The other consideration, besides the fact that we just couldn't find an inexpensive version that was perfect for the room, was the quality of construction. There is an enormous price gap between storage ottomans made with particle board and bonded leather, and the hardwood-framed, traditionally upholstered pieces that will last a lifetime and hold up to reupholstering again and again. And those are the prices I choose to compare this to, since I know we built it the right way. Building this piece of furniture has given me a new perspective on why well-built furniture costs what it does. Honestly, if this Restoration Hardware ottoman wouldn't have been enormous for our living room, I might have saved up to buy it at the special pricing (about $550 at the time), and I would have considered it a good price, relative to the size, level of finish, and quality of the materials. And I'd never before thought I'd say that about Restoration Hardware's prices. (For the record, Ballard Designs' ottomans, many of which feature hardwood frames and traditional construction with sinuous springs, seem pretty well priced for the quality.)

But foam, fabric, and wood are expensive.
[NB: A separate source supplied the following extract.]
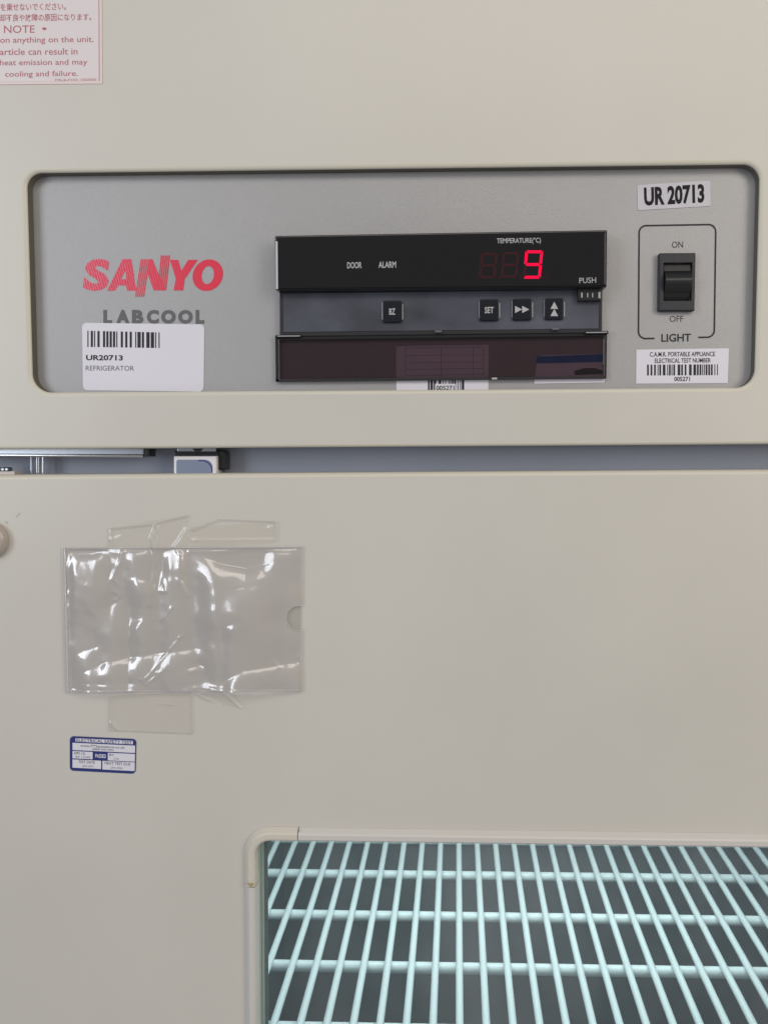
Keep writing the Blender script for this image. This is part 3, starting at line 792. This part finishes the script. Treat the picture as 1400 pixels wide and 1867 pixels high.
creases = [  # polyline, width px, height mm
 ([(226, 1006), (222, 1025), (207, 1052), (194, 1078)], 3.0, .55), ([(210, 1055), (222, 1068), (222, 1082), (214, 1094)], 2.6, .5),
 ([(195, 1085), (205, 1076), (214, 1080)], 3, .4),
 ([(286, 962), (277, 982), (283, 1004), (283, 1050), (277, 1102)], 3.2, .75), ([(291, 965), (293, 998), (288, 1030)], 2.6, .6),
 ([(341, 968), (321, 996), (332, 1012), (331, 1058), (343, 1084)], 3.4, .75), ([(300, 1058), (294, 1076), (306, 1076), (300, 1058)], 3.0, .45),
 ([(256, 1056), (266, 1082)], 4.5, .4), ([(252, 1146), (264, 1130)], 4.5, .4),
 ([(266, 1241), (300, 1198), (342, 1148)], 1.8, .40), ([(272, 1245), (306, 1215)], 2.0, .5), ([(262, 1236), (292, 1222)], 1.6, .35),
 ([(296, 1130), (318, 1104)], 1.8, .3), ([(302, 1128), (322, 1104)], 1.5, .25), ([(330, 1160), (342, 1158)], 2.5, .4),
 ([(346, 1002), (346, 1262)], 1.2, .16), ([(425, 1148), (432, 1140)], 4, .4), ([(350, 1222), (366, 1218)], 3, .4),
 ([(501, 1203), (499, 1224), (508, 1214), (501, 1203)], 3.2, .5), ([(130, 1012), (127, 1050), (127, 1085)], 1.8, .3),
 ([(345, 1006), (540, 1003)], 1.5, .35), ([(540, 1004), (541, 1018)], 2.0, .3), ([(546, 1195), (547, 1255)], 2.0, .35),
 ([(340, 1256), (380, 1248), (405, 1255), (440, 1256)], 3.0, .45), ([(440, 1257), (545, 1257)], 1.5, .3), ([(130, 1257), (250, 1256)], 1.6, .3)]
broad = [  # soft bulges whose upper flank faces the light: line, depth px, slope, end fade px
 ([(352, 1004), (400, 1026), (450, 1036), (520, 1020)], 46, .66, 50), ([(405, 1075), (490, 1062)], 30, .28, 40),
 ([(140, 1230), (200, 1205), (270, 1194), (375, 1180)], 20, .66, 40),
 ([(405, 1244), (448, 1218), (560, 1206)], 22, .6, 30), ([(118, 1006), (150, 1010), (206, 1004)], 30, .60, 28),
 ([(138, 1192), (192, 1174)], 16, .6, 25), ([(176, 1116), (240, 1086)], 34, .5, 30), ([(224, 1007), (290, 1000)], 16, .6, 28), ([(480, 1001), (550, 1003)], 14, .6, 24),
 ([(290, 1004), (350, 1000)], 24, .55, 26), ([(236, 1050), (284, 1060)], 16, .55, 22), ([(408, 1138), (452, 1133)], 14, .45, 20), ([(232, 1135), (284, 1123)], 14, .5, 24),
 ([(325, 1219), (388, 1210)], 12, .55, 26), ([(135, 1242), (280, 1244)], 9, .5, 40), ([(340, 1247), (460, 1247)], 9, .6, 30)]
def edge_fade(U, V): 
    e = np.minimum(np.minimum(U, 1-U)*436, np.minimum(V, 1-V)*264)
    return np.clip(e/9, 0, 1)
def pocket_h(X, Y, U, V):
    h = np.full(X.shape, .0009)
    ef = edge_fade(U, V)
    h += (smooth_noise(X, Y, 100, 3)*.0022+smooth_noise(X, Y*1.3, 42, 5)*.00028+smooth_noise(X, Y, 17, 8)*.00006*(X < 350))*ef
    for pl_, w, mm in creases: h += mm*.001*np.exp(-(dist_poly(X, Y, pl_)/(w*1.35))**2)*.95
    for pl_, dn, slope, fade in broad:
        xs = [p[0] for p in pl_]; yl = np.interp(X, xs, [p[1] for p in pl_])
        t = Y-yl; lat = np.clip((X-xs[0])/fade, 0, 1)*np.clip((xs[-1]-X)/fade, 0, 1); lat = lat*lat*(3-2*lat)
        tp = np.maximum(t, 0)
        h += slope*dn*MM*(1-np.exp(-tp/dn))*np.exp(-tp/(5*dn))*lat
    h += .0006*np.exp(-((np.minimum(U*436, 14)-7)/4.)**2)*(U < .04)
    return np.maximum(h, .0003)
notch = lambda x, y: (x-545)**2+(y-1127)**2 > 23**2 or x < 500
pocket = empty('card_pocket', tuple((P(335, 1260, 0).x, -.001, P(335, 1260, 0).y)))
tag(pocket, 'empty clear plastic card pocket taped to the cream door', 'pocket')
film_grid(PQ, 260, 160, pocket_h, -0.0006, POCKET, notch).build('front_film', pocket)
bk = MB(); bk.poly_px(list(PQ), -0.00045, CLEARB := film('clear_back', (0.99, 0.985, 0.985, 1), 0.5, 0.15)); bk.build('back_film', pocket)
we = MB()
def weld(pts, w, Y=-0.0027):
    for a_, c_ in zip(pts, pts[1:]):
        L = math.hypot(c_[0]-a_[0], c_[1]-a_[1]); n = max(1, int(L/5.0))
        for i in range(n):
            t0, t1 = i/n, (i+.66)/n
            A = (a_[0]+(c_[0]-a_[0])*t0, a_[1]+(c_[1]-a_[1])*t0); B = (a_[0]+(c_[0]-a_[0])*t1, a_[1]+(c_[1]-a_[1])*t1)
            p0, p1 = P(*A, Y), P(*B, Y)
            we.tube([(p0.x, Y, p0.y), (p1.x, Y, p1.y)], w*MM/2, SEAM, 6)
weld([(118.5, 1001), (124.5, 1259)], 3.0); weld([(118, 999.5), (548, 997.5)], 1.9); weld([(124, 1260), (547, 1257.5)], 2.1)
for pts, w in (([(115.4, 998), (121.6, 1263)], 1.0), ([(121.6, 1263), (549.5, 1260)], .9), ([(549.5, 1260), (550, 1146)], .9), ([(550.6, 1108), (551, 996)], .9), ([(551, 996), (115, 998)], .8)):
    p0, p1 = P(*pts[0], -.0012), P(*pts[1], -.0012); we.tube([(p0.x, -.0012, p0.y), (p1.x, -.0012, p1.y)], w*MM/2, SEAM, 6)
arc = [(545+23*math.cos(t), 1127+23*math.sin(t)) for t in [math.radians(80+200*k/24) for k in range(25)]]
pp = [P(x, y, -.0016) for x, y in arc]; we.tube([(p.x, -.0016, p.y) for p in pp], 1.1*MM/2, SEAM, 6)
we.build('welded_seam', pocket)

def tape_h(cr, amp, seed):
    def h(X, Y, U, V):
        z = np.full(X.shape, .00012)+np.abs(smooth_noise(X, Y, 60, seed))*amp
        for pl_, w, mm in cr: z += mm*.001*np.exp(-(dist_poly(X, Y, pl_)/(w*1.25))**2)*.95
        return z
    return h
def rims(mb, pts, Y, w=1.0):
    for a_, c_ in zip(pts, pts[1:]):
        p0, p1 = P(*a_, Y), P(*c_, Y); mb.tube([(p0.x, Y, p0.y), (p1.x, Y, p1.y)], w*MM/2, TAPEEDGE, 6)
# one wide piece running down over the pocket: shown above and below it
crA = [([(286, 958), (277, 982), (281, 998)], 2.4, .8), ([(288, 960), (293, 975), (292, 998)], 2.4, .8), ([(341, 966), (330, 985), (320, 998)], 3.5, .9), ([(202, 985), (222, 978)], 2.5, .5), ([(203, 968), (206, 990)], 2, .3)]
tA = film_grid(((198, 962), (343, 938), (345, 1000), (200, 1000)), 80, 44, tape_h(crA, .00025, 21), -0.0012, TAPE)
rims(tA, [(200, 998), (198, 964), (272, 957), (343, 940)], -.0014)
tag(tA.build('adhesive_tape'), 'crumpled clear tape over the middle of the pocket top edge', 'tape')
crB = [([(345, 985), (500, 984)], 2.2, .6), ([(494, 962), (497, 968)], 4, .7), ([(348, 975), (360, 985)], 2, .4), ([(400, 962), (500, 962)], 3, .15)]
tB = film_grid(((346, 960), (504, 950), (502, 990), (347, 1000)), 80, 30, tape_h(crB, .0002, 22), -0.0012, TAPE)
rims(tB, [(346, 968), (400, 947), (504, 951), (502, 988)], -.0014)
tag(tB.build('adhesive_tape'), 'clear tape strip along the right half of the pocket top edge', 'tape')
crC = [([(204, 1318), (214, 1328)], 3, .6), ([(290, 1283), (320, 1284)], 1.6, .4), ([(300, 1280), (345, 1295)], 1.6, .15)]
tC = film_grid(((200, 1262), (350, 1262), (351, 1338), (199, 1332)), 70, 40, tape_h(crC, .00030, 23), -0.0008, TAPE)
rims(tC, [(200, 1272), (199, 1332), (351, 1338), (350, 1270)], -.001, .8)
tag(tC.build('adhesive_tape'), 'flat square of clear tape below the pocket bottom edge', 'tape')
crD = [([(366, 1268), (400, 1284)], 2.0, .9), ([(403, 1258), (420, 1272), (439, 1290)], 2.2, 1.0), ([(372, 1262), (405, 1259)], 2.5, .5)]
tD = film_grid(((352, 1254), (425, 1254), (446, 1293), (366, 1276)), 60, 36, tape_h(crD, .0002, 24), -0.0012, TAPE)
tag(tD.build('adhesive_tape'), 'torn sliver of clear tape hanging from the pocket bottom edge', 'tape')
And on that note, here's what the ottoman cost us.
  • Wood for the frame* (we used scrap wood that we already had, but you may have to pay for it): about $20
  • (4) 8" oak legs (Adams Wood Products): $57.40
  • (2) thicknesses (one long sheet will do) of 3" high-density foam (DIY Upholstery Supply): $44
  • 1/2" foam, for the edge bumper (DIY Upholstery Supply): $4.90
  • (10 yards) jute webbing (DIY Upholstery Supply): $5.90
  • (4 yards) cotton batting (DIY Upholstery Supply): $14.96
  • (25 feet) edge roll (DIY Upholstery Supply): $11.12
  • (5 yards) linen fabric (Lewis and Sheron, remnants): $54.75
  • Miscellaneous: 2 yards burlap, staples, screws, etc.: $10
  • having buttons and double-cording made (Exquisite Upholstery, Atlanta): $15
Total: $238.03

I already had the few upholstery tools I needed, like a staple gun and a tack hammer, and we also had wood stain and tung oil for the legs, so if you're brand-new to reupholstery or working with wood, you could spend a little bit more.

It's crazy how it all adds up, isn't it? But that's less than half the price of a similar one from Ballard Designs or Restoration Hardware (where there are also surcharges on shipping and certain fabrics), and one-third or one-quarter the price that I saw in a lot of designer showrooms. Of course, you could just spend a little more on one from Target, and they do have some really fun ones. They even have a few that boast hardwood frames.
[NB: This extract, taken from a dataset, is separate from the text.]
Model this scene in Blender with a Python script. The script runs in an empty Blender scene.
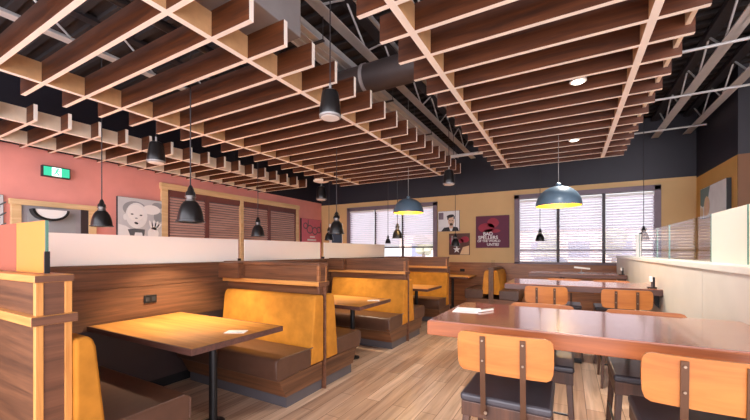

I'll stick to what I said in the earlier post; the bumper that wraps around the sides of the ottoman (in trying to copy this one) made the process incredibly convoluted, and I'm not going to go into too much detail on it here. But to build a regular tufted ottoman like this one, where the tufts simply go to the edge, and there are creases going down the sides, wouldn't be all that hard to do.

I haven't built an ottoman exactly like that, but it shows up in both of my books on upholstery (this and this), and I feel safe outlining a few how-to steps.

Here are some super-rudimentary, illustrated steps. When applicable, I'll link to an old upholstering post that covers the basic concepts. However, if you're going to endeavor a project like this, I'd definitely recommend doing a little research and buying a book or two.

Sorry in advance about the quality of the pictures - I didn't have much time to spend on them, but I think it's at least clear what the steps are.

Details on installing the jute webbing are available here.
High-density foam is available here.

Carve the foam with a long utility knife, like in this picture.
Edgeroll is available here.

Here is a post that covers button-tufting in detail, and here's one that discusses purchasing fabric. You'll need three to four yards of fabric to cover a 24" by 40" ottoman, plus another yard for double-cording and buttons.
Cotton batting is available here.
Turned legs are available here.

I know it's not super detailed, but I hope that helps a little for anyone who wants to try this! It's shockingly straight-forward. I do hope you'll try it yourself!


  1. This is incredible. Really. I can't wait until you come up here and build me one in mid-May! For me, and I've told you, the part about buying things online seems just as scary as making this myself. Why can't I shop online!?

  2. Thanks so much for all these details!
    Looks like your sketches are as pretty as your diagrams!
    You guys did a great job, your ottoman looks very professionally made!

  3. Thanks so much for this post! This is the first DIY tufted ottoman that actually doesn't look DIYed. I want to tackle this project myself pretty soon and your diagrams are very helpful. I have the Reupholstering At Home book already so I was glad to see that it was one of your resources. Great work!